There was a fine sense of ensemble from the rest of the cast, for which honours should doubtless be shared between them, the director, and the conductor. Not all contributions were at the same level, but none was truly disappointed, which is more than one can often say for professional houses. Christopher Lowrey as Oberon reminded us that a counter-tenor need not sound merely fey; the voice, as various composers from Britten, to Goehr, to Birtwistle, have shown, can exhibit an otherworldly strength, as it did here. Luke Williams was the punkest of the fairies as Puck. Normally a baritone, here he was given full rein to display his spoken acting abilities; I am not sure one would have guessed that he is primarily a singer. John McMunn and Madeleine Pierard were the strongest of the lovers, as Lysander and Helena respectively, although Philip Tebb’s Demetrius was probably more strongly acted. Jimmy Holliday’s Bottom was a splendid parody of the over-bearing members of an amateur dramatics society, with the other Rustics working well together. If Alistair Digges’s Flute had seemed a little too light earlier on, the third act play of Pyramus and Thisby signalled a considerably stronger performance, the humour proving quite contagious amongst his colleagues. I was not sure why Alex Duliba’s Starveling was required to carry a (real) dog wherever he went, but it did no particular harm. Rosie Aldridge’s duly regal Hippolyta made one wish her part were more extensive, whilst David Hansford, who had stepped in ‘at exceptionally late notice’ as Theseus, would doubtless have made a surer impression in more propitious circumstances.

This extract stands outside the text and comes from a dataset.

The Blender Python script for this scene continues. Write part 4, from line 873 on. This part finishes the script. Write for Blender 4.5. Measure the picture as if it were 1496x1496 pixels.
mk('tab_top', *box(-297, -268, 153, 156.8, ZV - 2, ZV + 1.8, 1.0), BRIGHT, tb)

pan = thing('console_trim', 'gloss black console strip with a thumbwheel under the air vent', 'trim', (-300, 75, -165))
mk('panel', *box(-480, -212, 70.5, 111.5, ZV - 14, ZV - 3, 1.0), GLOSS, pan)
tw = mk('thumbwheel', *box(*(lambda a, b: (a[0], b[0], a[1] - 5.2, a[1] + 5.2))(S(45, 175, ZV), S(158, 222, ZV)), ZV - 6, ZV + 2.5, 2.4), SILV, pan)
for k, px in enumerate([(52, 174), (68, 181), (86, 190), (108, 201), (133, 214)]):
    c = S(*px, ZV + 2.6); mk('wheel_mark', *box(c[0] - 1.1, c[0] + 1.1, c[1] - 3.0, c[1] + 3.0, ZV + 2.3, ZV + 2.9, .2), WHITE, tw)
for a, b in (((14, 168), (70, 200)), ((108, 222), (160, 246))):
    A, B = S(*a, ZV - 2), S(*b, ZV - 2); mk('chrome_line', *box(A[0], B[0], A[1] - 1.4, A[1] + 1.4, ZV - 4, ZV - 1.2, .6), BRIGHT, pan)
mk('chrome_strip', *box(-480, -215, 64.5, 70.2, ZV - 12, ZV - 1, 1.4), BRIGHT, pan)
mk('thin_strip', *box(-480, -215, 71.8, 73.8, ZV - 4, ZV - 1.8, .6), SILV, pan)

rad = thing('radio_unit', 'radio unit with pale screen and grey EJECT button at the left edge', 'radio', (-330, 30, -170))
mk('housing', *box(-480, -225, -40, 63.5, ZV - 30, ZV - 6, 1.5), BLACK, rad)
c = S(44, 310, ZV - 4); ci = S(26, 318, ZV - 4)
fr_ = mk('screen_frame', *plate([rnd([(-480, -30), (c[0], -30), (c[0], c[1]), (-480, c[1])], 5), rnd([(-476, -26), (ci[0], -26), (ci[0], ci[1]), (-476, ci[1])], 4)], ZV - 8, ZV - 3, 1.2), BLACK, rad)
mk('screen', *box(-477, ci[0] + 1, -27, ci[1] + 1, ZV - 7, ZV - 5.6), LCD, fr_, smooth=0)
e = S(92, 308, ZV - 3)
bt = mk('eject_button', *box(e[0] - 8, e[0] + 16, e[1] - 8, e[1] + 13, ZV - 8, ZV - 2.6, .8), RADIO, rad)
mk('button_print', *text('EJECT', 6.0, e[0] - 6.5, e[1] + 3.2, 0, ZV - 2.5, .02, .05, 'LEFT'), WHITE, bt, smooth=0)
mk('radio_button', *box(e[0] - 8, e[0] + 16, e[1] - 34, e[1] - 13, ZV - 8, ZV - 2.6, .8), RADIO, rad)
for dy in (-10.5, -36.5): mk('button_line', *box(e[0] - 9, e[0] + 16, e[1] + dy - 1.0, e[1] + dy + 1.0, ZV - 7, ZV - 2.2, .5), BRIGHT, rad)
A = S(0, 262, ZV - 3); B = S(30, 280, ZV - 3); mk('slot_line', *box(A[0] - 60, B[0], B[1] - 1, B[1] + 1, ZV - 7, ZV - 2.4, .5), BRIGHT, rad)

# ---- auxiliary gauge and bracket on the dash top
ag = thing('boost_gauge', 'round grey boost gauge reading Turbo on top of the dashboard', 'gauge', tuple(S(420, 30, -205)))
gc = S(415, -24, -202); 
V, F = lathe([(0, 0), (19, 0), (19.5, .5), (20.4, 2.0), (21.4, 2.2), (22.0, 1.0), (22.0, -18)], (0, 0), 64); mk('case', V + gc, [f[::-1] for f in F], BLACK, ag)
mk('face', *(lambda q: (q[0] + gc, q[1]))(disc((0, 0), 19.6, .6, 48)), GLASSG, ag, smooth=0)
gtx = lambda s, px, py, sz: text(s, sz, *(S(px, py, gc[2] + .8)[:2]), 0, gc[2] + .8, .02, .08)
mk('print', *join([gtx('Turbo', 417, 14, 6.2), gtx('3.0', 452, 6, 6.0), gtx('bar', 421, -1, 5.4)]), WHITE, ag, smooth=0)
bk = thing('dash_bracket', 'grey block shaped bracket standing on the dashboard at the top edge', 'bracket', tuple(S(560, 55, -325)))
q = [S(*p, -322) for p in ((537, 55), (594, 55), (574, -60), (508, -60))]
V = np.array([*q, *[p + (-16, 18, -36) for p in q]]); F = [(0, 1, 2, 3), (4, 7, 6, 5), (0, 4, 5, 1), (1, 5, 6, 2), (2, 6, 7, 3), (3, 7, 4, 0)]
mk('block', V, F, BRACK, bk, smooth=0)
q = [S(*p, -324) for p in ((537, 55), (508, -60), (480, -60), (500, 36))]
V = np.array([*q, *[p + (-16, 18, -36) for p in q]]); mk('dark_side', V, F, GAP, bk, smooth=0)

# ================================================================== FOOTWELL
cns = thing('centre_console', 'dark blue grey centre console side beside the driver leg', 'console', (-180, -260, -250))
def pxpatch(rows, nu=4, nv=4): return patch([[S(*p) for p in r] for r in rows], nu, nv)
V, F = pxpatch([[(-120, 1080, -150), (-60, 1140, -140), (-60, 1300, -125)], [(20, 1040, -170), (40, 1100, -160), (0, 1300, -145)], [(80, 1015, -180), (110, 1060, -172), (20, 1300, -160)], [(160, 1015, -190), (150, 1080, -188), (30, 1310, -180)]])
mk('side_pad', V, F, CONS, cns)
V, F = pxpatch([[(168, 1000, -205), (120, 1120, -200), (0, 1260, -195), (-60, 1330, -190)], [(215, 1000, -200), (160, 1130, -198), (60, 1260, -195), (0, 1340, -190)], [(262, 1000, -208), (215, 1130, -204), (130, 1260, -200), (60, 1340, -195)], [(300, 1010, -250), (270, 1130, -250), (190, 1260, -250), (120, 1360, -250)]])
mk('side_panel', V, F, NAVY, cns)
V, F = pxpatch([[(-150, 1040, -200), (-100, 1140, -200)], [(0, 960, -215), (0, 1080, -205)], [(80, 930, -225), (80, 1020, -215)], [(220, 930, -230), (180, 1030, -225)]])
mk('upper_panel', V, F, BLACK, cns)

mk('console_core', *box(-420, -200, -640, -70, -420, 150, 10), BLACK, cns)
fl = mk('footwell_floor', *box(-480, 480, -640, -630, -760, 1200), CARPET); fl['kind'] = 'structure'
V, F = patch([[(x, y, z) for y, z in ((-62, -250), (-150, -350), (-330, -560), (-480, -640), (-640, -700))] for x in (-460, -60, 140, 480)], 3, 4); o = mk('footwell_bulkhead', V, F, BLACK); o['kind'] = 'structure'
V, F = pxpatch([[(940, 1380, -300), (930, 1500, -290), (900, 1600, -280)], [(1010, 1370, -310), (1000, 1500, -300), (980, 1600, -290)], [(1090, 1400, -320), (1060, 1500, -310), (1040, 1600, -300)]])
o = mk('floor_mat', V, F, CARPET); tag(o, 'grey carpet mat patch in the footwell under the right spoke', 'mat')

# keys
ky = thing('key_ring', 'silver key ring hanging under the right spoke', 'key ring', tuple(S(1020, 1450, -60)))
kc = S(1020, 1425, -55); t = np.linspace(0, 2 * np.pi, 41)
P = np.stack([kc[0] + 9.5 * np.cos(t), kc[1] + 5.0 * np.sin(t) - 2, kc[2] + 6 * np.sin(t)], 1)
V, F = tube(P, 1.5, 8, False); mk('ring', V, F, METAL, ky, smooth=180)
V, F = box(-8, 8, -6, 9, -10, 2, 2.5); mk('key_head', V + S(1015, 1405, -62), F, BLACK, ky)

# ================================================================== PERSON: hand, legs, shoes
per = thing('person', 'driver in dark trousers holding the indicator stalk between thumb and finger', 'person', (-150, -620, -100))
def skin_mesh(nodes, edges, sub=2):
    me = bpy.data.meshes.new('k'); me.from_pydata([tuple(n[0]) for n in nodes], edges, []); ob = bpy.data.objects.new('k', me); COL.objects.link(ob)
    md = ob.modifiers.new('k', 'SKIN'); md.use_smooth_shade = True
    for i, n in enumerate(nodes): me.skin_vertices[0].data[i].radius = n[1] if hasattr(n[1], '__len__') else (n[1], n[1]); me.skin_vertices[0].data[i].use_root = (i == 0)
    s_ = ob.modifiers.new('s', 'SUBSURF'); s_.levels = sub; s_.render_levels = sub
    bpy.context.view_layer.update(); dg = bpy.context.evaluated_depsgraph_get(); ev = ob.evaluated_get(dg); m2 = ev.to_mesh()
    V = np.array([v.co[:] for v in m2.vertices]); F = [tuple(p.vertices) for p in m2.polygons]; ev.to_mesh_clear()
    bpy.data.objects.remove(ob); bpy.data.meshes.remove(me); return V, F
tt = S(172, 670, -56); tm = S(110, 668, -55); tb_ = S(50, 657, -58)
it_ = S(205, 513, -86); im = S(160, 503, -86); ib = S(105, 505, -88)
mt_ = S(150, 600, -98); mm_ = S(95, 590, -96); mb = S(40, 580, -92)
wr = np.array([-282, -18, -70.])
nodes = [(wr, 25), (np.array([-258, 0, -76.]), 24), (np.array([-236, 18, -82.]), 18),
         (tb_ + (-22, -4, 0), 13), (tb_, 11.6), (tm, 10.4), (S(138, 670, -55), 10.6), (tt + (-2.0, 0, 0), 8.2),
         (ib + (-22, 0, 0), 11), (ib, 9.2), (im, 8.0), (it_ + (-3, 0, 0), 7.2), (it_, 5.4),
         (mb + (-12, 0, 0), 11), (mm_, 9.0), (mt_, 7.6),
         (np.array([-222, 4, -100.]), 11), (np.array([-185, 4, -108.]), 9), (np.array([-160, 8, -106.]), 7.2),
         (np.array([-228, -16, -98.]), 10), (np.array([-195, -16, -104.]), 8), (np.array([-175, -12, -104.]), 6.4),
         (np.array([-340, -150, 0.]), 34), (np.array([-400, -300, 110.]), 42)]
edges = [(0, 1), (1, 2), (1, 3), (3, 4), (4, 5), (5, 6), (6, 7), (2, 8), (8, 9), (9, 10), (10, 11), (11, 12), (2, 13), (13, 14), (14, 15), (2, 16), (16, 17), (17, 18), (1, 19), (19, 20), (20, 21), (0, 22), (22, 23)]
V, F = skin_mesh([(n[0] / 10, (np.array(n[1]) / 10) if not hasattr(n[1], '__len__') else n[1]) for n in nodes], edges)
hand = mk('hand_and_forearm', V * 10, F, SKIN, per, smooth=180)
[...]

Diction was not always what it might have been, especially, though not exclusively, from Pierard and Anna Huntley’s Hermia. This is clearly something on which the young cast should work, since the problem would be magnified in a larger theatre than this. Nevertheless, the cast should be applauded for a high quality of performance throughout – and not just, or sometimes even primarily, in vocal terms.